(Entries with scene source code)
+===+

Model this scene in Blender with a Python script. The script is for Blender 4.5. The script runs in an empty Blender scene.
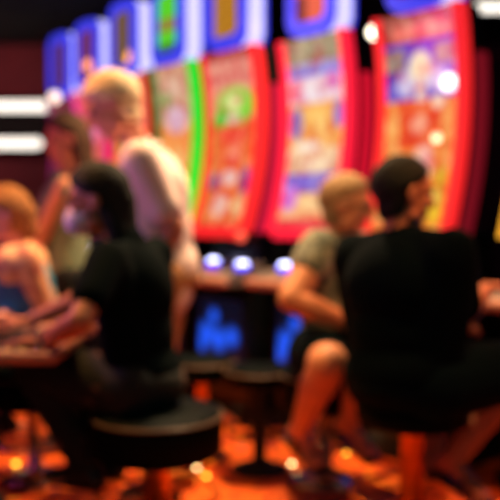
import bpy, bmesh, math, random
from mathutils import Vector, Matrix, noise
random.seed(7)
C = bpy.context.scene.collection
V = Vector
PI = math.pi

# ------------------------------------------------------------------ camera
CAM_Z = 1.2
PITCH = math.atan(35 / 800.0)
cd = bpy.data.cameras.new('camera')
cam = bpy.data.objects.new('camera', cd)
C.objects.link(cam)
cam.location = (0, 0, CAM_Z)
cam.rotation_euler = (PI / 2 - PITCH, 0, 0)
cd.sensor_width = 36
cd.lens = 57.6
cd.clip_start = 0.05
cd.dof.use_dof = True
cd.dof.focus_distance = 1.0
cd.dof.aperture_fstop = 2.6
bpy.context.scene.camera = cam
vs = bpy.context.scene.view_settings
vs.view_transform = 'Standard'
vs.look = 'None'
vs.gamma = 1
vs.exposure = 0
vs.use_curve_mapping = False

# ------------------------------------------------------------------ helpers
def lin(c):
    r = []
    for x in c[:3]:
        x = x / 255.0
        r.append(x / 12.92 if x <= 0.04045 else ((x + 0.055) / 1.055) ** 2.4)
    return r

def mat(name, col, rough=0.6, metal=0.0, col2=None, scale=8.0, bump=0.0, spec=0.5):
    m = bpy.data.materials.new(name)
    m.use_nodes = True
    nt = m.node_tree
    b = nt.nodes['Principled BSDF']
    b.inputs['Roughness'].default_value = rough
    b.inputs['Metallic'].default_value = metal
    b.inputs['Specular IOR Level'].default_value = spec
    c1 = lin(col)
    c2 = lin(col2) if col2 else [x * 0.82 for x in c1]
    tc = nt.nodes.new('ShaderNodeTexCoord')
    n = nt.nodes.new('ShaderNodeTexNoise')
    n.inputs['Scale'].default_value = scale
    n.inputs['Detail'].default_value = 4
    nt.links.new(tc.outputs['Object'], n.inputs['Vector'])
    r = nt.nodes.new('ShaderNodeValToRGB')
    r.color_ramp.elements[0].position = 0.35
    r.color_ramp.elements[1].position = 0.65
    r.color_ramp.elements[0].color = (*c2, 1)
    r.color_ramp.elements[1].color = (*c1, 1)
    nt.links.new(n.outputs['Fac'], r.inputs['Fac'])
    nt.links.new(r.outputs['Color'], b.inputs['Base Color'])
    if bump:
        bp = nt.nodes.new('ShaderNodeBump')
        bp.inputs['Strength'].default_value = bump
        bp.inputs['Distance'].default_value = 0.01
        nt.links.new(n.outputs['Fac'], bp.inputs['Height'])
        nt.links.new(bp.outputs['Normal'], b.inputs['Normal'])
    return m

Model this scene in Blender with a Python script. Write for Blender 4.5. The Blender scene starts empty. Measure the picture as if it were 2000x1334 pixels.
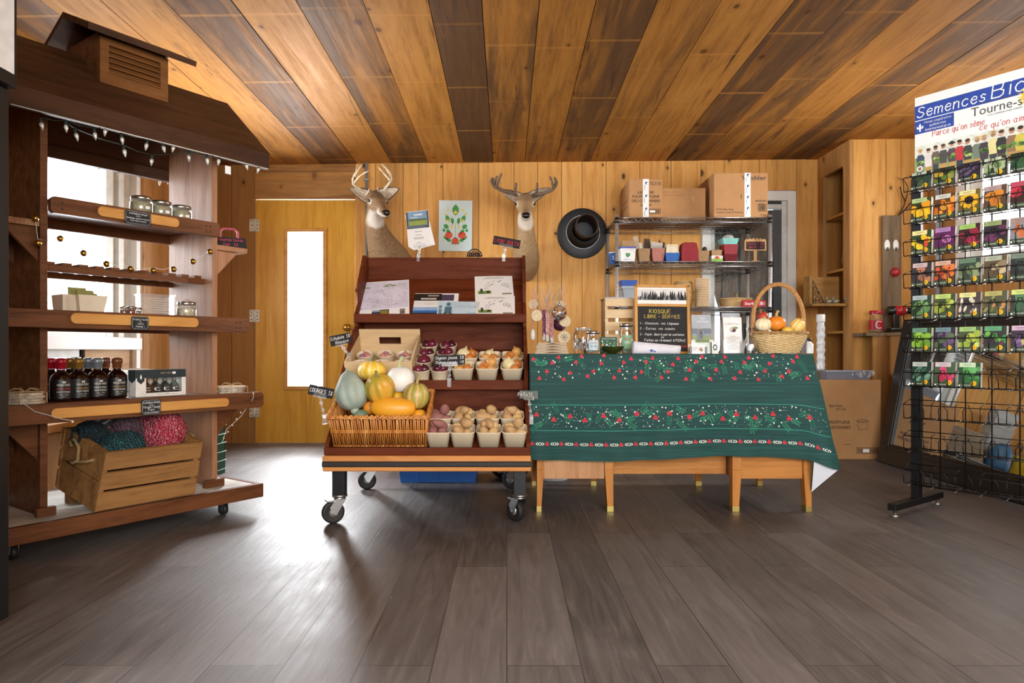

+===+

◆ YOUR TASK
Extract the lines exactly, please: the first line of the listing, the line with "PI = math.pi", and every line between them, but no pictures.

◆ IN RESPONSE
Model this scene in Blender with a Python script. The script is for Blender 4.5. The script runs in an empty Blender scene.
import bpy, bmesh, math, random
from mathutils import Vector, Matrix, noise
random.seed(7)
C = bpy.context.scene.collection
V = Vector
PI = math.pi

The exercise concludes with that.